Once again, we’re fighting over the cross. God forgive us.


The Supreme Court recently heard arguments from a Maryland case involving a 40-foot cross that was constructed by the American Legion in 1925 as a memorial to veterans of the First World War. The original complaint came from the American Humanist Association in 2014, who argued that the cross breached the “establishment clause” of the first amendment: “Congress shall make no law respecting an establishment of religion…”

The district court rejected this argument, upholding the right of the city to maintain the cross on public ground. (The city has reportedly spent $100,000 since 1985 to maintain the monument.) I wonder, would we affirm $100,000 in government/tax support of an Islamic memorial or a Humanist memorial? But in 2017 an appellate court sided with the American Humanists, reversing the lower court’s decision, citing government entanglement with religion.
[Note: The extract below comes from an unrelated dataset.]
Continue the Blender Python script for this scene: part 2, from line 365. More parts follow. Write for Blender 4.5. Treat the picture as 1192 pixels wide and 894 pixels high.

That’s how we got here. What ought to concern us is where we are going.

The Supreme Court is expected to rule on the matter in June, and early indications favor the high court reversing the appellate decision and again upholding the cross – but no decision will settle the church/state arguments that have been brewing since, well, since Jesus said, “Render Caesar the things that are Caesar’s and to God the things that are God’s.”

On the one side are those who argue with Justice Elena Kagan that “in such a case the particular religious content of a cross could be "stripped of" significance” (Ariane de Vogue, CNN Supreme Court Reporter, February 27, 2019).

By this argument, the government isn’t advocating for Christian religion because the cross has become just a monument to war dead. By its acceptance as a cultural icon, a symbol of memorial, the cross has no specifically religious content. Therefore, the government can support and maintain such a monument using Christian (and Jewish and Muslim and Humanist) tax dollars. It’s not a Christian symbol. It’s a secular monument.

On the other side are the Baptists, like me, who agree with Kagan’s argument – and who stand deeply offended by that same argument. I am concerned by the implication that in ANY case the particular religious content of the cross could be stripped of significance!

I know these are difficult arguments, and I realize that a lot of folks will not understand a Baptist minister siding with the American Humanist Association – but Baptists have always been strange that way! From the very beginning, as misunderstood as they have often been, Baptists have insisted on religious liberty: full, free, unabashed, all-encompassing liberty.

Before he was exiled from the colonies, where religious leaders were already trying to re-establish a State Church like they had had in England, the very first Baptist in this country, Roger Williams, demanded freedom. Williams argued: let the Papists be Papists (Catholics), the Turks be Turks (Muslims), the Jews be Jews, and let the natives practice their own brand of religion, whatever it be. Williams wasn’t understood either, but in no small measure, due to the insistence of Williams and other early Baptists, religious liberty is a cherished value in this country today, and is ensconced in the first amendment to our constitution.

In one of the most famous Baptist speeches in U.S. History, George W. Truett, a Baptist pastor from Dallas stood on the steps of the U.S. Capital on May 16, 1920, and articulated the Baptist standard. Included his powerful remarks is this steadfast conviction:

“Our contention is not for mere toleration, but for absolute liberty. There is a wide difference between toleration and liberty… Toleration is a concession, while liberty is a right. Toleration is a matter of expediency, while liberty is a matter of principle…. It is the consistent and insistent contention of our Baptist people, always and everywhere, that religion must be forever voluntary and un-coerced, and that it is not the prerogative of any power, whether civil or ecclesiastical, to compel [people] to conform to any religious creed or form of worship, or to pay taxes for the support of a religious organization to which they do not believe. God wants free worshippers and no other kind. …”

There is a lot at stake in this argument over the cross. There is the historic affirmation: religious liberty means freedom for all people, religious and non-religious, alike. This is not just a Baptist principle, it’s at the heart of this nation’s bold, unique experiment with freedom. 

And there is the Christian affirmation: we ought to stand firm in our belief that the cross is NOT a relic of history, NOT a cultural icon, NOT a war memorial.

If the way we justify the support of a 40-foot cross in Maryland, or any religious icon in this free land, is to strip it of any specifically religious significance – then we ought to at least be aware what we are losing in the process.

That is a concession this Baptist is not willing to make, so I happily side with the Humanists on this one.


(Dr. Russ Dean is a graduate of Clinton High School. He and his wife, Rev. Amy Jacks Dean, also a CHS graduate, are co-pastors of Park Road Baptist Church in Charlotte.)